L’office public aurait donc dû allotir son accord-cadre sauf à démontrer, ainsi qu’il l’alléguait, qu’il entrait dans les dérogations prévues par l’article 32 précité de l’ordonnance [question 2].

Quid des compétences requises pour assurer les missions d’organisation, de pilotage et de coordination ? Lorsqu’il est justifié par l’acheteur qu’il ne dispose pas des compétences et capacités requises précitées, le juge valide la décision de ne pas allotir (pour ex. : CAA Nancy, 10 déc. 2015, no 14NC02216, le syndicat à vocation unique de la maison d’accueil rurale pour personnes âgées).

Il faut effectivement le démontrer ! Ce qui n’était pas le cas en l’espèce : « Toutefois, en se bornant à se prévaloir de sa situation financière fragile, ainsi que de l'insuffisance de ses effectifs, il ne saurait être regardé, en l'état de l'instruction, comme justifiant de son incapacité alléguée à assurer, par lui-même, de telles missions ».

Quid des économies budgétaires ? Elles doivent être justifiées et suffisantes (CE, 11 août 2009, no 319949, Communauté urbaine de Nantes). Par exemple, une réduction de plus de 60 % des prix par rapport au marché précédent justifie le recours au marché global (CE, 27 octobre 2011, no 350935, Département des Bouches-du-Rhône).

Au cas présent, les économies budgétaires n’étaient ni justifiées (la cour précise « à les supposer établies »), ni significatives, elles ne représentaient en effet que 2,4 % du montant maximal annuel :  « À supposer même que la dévolution du marché en lots séparés risquait de rendre l'exécution des prestations financièrement plus coûteuse, il ne résulte toutefois pas de l'instruction que les économies alléguées, à les supposer établies, qui ne représentent que 2,4 % du montant maximum annuel du marché, aient été démontrées au moment du choix entre des lots séparés ou un marché global.
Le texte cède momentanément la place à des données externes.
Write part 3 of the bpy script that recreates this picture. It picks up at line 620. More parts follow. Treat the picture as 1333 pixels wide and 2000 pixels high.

Par suite, la réduction alléguée du coût des prestations, qui n'est en tout état de cause pas significative, ne saurait être regardée, en l'état de l'instruction, comme étant de nature à justifier une dévolution en marché global ».

Quid des difficultés techniques d’exécution ? À défaut d’être assorties d’éléments probants allant dans ce sens, elles ne convainquent pas la cour : « Eu égard à l'analyse à laquelle l'office public a procédé et les justifications qu'il fournit à cet égard, il n'apparaît pas non plus, en l'état de l'instruction, que l'allotissement du marché aurait nécessité une coordination entre prestataires telle qu'elle aurait rendu techniquement difficile l'exécution des prestations objets du marché, ni qu'une telle dévolution était de nature à faire obstacle, par elle-même, à ce que les travaux fussent exécutés dans le délai contractuel de quinze jours ».

Faute pour l’acheteur de démontrer qu’il pouvait légalement déroger à l’obligation d’allotir, la cour décide de suspendre le marché attaqué puisqu’elle considère « […] le moyen tiré de ce que la décision de l'office public de l'habitat Terres du Sud Habitat de ne pas allotir le marché serait entachée d'une appréciation erronée des inconvénients d'une dévolution en lots séparés paraît, en l'état de l'instruction, propre à créer un doute sérieux quant à la validité du marché ».

Pourquoi ? Le défaut d’allotissement du marché est un « vice d’une particulière gravité » insusceptible d’être régularisé. L’irrégularité tirée de l’absence d’allotissement « […] est au nombre de celles qui sont de nature à entraîner l’annulation du contrat litigieux » précise la cour.

En pratique, l’acheteur doit constituer un dossier avec une analyse et des pièces justificatives qui démontrent qu’il peut, à bon droit, déroger à l’obligation d’allotir. Les éléments de ce dossier permettront à l’acheteur de remplir également l’obligation de motivation qui s’impose à lui en vertu du II de l’article 32 de l’ordonnance.

Pour mémoire, l’article 12 du décret no 2016-360 du 25 mars 2016 relatif aux marchés publics impose aux acheteurs des règles précises quant à la motivation justifiant le recours à un marché non alloti et à la conservation de cette motivation. 

 

Sources :

  • CAA Marseille, no 18MA02245, 16 juillet 2018, Office public de l'habitat Terres du Sud Habitat ;
  • Article L. 2131-6 du Code général des collectivités territoriales ;
  • Article 32 de l'ordonnance du 23 juillet 2015 relative aux marchés publics ;
  • CE, 25 mai 2018, no 417428, Hauts-de-Seine Habitat, Lebon ;
  • CAA Nancy, 10 décembre 2015, no 14NC02216, Le syndicat à vocation unique de la maison d’accueil rurale pour personnes âgées ;
  • CE, 11 août 2009, no 319949, Communauté urbaine de Nantes ;
  • CE, 27 octobre 2011, no 350935, Département des Bouches-du-Rhône.